_TASK INPUT_
+--

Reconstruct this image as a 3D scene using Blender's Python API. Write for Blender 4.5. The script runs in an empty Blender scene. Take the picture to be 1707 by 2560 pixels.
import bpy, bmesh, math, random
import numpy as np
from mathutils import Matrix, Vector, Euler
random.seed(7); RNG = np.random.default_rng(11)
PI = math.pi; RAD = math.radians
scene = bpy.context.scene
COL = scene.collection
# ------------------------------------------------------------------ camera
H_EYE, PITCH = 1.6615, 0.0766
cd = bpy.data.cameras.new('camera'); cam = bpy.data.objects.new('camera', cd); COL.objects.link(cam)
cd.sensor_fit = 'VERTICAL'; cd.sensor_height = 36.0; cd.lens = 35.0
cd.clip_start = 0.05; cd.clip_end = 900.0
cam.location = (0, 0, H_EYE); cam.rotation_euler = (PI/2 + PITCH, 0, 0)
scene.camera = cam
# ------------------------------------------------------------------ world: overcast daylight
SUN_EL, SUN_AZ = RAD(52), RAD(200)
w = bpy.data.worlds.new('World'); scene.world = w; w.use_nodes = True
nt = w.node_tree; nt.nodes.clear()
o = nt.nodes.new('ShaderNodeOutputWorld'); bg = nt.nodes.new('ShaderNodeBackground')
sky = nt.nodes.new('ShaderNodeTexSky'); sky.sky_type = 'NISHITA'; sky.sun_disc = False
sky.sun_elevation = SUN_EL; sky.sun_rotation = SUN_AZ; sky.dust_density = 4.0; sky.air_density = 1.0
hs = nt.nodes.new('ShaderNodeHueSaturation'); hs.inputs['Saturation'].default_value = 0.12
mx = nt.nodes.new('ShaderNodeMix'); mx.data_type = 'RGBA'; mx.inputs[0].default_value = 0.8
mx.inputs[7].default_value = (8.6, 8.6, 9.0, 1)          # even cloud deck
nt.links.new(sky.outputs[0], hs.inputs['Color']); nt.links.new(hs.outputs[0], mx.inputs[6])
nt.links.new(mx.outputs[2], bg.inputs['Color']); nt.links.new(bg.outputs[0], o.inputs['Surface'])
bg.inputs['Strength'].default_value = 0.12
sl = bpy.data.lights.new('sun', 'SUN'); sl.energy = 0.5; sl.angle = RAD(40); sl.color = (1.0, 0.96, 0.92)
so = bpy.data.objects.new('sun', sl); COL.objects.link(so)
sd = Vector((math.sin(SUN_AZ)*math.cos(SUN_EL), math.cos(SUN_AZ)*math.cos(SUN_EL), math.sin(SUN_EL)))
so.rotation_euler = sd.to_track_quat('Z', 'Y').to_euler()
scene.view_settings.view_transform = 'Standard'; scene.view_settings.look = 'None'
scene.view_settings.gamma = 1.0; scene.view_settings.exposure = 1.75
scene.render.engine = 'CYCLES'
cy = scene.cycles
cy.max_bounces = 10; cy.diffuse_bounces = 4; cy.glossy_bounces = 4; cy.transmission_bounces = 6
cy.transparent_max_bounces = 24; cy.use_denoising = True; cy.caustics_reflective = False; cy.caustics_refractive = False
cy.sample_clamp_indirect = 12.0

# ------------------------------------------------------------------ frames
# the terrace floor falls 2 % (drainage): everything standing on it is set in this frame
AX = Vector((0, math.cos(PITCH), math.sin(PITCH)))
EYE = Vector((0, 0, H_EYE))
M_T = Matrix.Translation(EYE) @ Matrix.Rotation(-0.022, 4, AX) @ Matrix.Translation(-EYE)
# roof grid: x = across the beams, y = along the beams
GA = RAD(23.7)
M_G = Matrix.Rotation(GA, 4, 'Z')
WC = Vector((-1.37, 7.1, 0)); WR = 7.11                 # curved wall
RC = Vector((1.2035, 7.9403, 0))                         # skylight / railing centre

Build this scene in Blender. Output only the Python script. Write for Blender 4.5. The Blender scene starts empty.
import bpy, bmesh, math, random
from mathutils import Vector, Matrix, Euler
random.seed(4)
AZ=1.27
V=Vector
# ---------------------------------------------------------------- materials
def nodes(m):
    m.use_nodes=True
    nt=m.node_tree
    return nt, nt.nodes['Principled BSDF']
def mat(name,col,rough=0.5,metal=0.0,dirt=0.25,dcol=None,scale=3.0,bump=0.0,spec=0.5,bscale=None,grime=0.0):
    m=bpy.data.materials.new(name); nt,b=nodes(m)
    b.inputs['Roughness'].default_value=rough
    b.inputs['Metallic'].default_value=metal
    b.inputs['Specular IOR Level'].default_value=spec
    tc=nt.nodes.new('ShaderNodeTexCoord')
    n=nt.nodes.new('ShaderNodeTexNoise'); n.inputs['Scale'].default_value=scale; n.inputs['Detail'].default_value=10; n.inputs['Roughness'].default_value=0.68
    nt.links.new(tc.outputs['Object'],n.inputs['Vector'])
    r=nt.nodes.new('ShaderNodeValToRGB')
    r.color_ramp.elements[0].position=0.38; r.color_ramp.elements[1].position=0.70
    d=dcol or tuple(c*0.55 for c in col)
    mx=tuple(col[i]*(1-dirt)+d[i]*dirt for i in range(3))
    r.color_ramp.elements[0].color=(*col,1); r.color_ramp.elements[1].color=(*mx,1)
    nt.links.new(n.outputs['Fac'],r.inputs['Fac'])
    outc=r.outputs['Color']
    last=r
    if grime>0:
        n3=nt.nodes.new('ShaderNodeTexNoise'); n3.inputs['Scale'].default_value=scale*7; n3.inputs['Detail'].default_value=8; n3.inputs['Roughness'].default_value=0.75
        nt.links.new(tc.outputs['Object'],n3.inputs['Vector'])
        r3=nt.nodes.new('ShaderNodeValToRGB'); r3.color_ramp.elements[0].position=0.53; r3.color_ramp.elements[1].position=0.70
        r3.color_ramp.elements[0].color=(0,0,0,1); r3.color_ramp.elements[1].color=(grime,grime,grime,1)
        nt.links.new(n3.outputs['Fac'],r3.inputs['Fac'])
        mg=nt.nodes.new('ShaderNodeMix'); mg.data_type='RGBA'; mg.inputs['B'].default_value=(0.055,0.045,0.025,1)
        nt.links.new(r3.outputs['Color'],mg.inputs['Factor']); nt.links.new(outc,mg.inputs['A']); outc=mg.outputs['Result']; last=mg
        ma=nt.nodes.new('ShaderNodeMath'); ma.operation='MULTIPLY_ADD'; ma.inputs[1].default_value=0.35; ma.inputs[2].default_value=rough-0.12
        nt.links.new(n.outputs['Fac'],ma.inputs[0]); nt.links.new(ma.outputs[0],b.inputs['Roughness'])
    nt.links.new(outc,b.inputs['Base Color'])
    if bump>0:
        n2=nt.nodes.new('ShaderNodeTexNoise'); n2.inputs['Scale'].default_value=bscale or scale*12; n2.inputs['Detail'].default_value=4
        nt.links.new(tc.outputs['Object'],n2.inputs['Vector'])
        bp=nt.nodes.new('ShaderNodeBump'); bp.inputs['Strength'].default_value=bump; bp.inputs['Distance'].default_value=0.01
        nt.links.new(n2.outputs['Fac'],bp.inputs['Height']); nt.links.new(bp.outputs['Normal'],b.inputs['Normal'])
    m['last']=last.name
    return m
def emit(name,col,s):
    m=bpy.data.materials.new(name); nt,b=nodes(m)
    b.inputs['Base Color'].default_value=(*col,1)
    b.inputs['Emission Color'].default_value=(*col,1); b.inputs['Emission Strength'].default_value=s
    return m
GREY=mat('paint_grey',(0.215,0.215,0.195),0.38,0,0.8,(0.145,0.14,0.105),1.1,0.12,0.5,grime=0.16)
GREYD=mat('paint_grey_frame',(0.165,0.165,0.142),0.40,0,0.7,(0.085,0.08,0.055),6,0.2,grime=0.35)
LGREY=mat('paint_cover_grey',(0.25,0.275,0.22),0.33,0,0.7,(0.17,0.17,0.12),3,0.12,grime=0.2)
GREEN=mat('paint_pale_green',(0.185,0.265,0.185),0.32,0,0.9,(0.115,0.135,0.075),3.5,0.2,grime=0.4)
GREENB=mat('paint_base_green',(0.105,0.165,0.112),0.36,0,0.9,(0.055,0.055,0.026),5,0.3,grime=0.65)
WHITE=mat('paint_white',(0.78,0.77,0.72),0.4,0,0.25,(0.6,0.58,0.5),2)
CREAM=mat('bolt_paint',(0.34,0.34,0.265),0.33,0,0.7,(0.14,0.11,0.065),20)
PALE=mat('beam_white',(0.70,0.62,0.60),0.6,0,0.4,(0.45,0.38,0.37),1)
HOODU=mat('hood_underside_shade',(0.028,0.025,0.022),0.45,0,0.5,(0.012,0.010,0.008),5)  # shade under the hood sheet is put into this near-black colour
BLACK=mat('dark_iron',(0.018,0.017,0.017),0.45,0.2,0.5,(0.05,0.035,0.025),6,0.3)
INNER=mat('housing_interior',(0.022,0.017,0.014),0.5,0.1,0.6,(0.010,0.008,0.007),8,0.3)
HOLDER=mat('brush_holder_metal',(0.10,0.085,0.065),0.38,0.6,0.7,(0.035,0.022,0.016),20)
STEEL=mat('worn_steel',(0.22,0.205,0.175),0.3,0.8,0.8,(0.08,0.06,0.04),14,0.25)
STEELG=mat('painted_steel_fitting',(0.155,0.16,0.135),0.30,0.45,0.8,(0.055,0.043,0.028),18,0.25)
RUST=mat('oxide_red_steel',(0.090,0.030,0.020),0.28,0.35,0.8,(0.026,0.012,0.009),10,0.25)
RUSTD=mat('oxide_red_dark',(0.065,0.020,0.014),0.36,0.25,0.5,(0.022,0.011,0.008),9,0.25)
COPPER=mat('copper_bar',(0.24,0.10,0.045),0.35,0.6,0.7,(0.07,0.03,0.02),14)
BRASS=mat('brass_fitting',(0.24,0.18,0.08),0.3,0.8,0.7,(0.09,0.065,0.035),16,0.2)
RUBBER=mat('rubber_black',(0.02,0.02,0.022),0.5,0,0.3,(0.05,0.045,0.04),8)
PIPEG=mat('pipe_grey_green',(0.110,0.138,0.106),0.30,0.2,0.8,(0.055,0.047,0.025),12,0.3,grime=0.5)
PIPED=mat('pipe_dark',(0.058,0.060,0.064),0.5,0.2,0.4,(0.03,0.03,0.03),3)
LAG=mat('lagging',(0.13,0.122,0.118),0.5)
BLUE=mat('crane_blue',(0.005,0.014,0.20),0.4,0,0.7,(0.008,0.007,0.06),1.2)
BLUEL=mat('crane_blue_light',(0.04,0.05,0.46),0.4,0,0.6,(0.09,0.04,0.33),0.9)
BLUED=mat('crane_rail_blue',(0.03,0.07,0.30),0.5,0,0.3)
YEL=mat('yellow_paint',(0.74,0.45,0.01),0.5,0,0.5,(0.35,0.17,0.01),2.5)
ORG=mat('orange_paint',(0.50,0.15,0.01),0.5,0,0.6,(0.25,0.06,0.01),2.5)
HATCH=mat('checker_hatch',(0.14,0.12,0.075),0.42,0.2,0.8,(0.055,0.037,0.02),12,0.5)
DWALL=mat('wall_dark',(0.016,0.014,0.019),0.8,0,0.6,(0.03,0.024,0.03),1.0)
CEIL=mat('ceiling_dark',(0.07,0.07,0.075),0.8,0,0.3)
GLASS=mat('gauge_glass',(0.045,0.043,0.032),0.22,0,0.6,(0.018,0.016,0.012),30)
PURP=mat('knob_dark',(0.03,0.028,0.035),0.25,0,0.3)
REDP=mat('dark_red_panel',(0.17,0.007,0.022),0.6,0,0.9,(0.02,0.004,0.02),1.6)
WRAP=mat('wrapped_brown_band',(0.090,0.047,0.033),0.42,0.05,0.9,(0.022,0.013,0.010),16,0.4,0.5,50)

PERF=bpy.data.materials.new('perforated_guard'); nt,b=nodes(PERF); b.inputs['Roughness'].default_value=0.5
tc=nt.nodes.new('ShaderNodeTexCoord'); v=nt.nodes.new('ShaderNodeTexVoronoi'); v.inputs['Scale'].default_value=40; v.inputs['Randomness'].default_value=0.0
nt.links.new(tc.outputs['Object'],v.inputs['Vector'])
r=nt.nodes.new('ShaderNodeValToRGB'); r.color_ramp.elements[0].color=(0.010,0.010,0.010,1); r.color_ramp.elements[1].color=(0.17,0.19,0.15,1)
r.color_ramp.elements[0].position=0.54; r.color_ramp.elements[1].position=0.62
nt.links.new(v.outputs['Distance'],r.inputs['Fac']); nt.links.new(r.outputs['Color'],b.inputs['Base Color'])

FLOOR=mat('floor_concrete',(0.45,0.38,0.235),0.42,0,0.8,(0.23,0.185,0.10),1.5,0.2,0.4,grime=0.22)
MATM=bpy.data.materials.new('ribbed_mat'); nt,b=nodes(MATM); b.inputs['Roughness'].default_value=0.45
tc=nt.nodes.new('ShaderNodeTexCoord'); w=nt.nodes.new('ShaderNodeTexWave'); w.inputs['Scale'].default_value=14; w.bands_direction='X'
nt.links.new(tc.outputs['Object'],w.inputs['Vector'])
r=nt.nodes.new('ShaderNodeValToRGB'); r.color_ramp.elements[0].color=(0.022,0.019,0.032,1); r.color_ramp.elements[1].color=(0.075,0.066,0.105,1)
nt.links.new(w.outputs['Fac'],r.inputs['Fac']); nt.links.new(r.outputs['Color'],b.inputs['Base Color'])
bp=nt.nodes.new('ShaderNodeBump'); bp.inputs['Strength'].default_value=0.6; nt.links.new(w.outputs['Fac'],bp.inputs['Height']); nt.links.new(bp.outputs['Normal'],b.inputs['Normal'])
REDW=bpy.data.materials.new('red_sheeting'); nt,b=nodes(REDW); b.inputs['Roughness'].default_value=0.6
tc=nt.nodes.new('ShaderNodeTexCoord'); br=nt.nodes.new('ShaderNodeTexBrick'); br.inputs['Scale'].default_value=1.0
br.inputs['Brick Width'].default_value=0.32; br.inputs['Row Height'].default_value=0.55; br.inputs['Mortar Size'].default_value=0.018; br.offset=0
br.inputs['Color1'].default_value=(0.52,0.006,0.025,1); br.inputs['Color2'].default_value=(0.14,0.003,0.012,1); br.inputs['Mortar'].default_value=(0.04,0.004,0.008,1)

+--

_WHAT YOU SHOULD DO_
Scan the data above; copy every line where "script" appears.

_RESPONSE_
Reconstruct this image as a 3D scene using Blender's Python API. Write for Blender 4.5. The script runs in an empty Blender scene. Take the picture to be 1707 by 2560 pixels.
Build this scene in Blender. Output only the Python script. Write for Blender 4.5. The Blender scene starts empty.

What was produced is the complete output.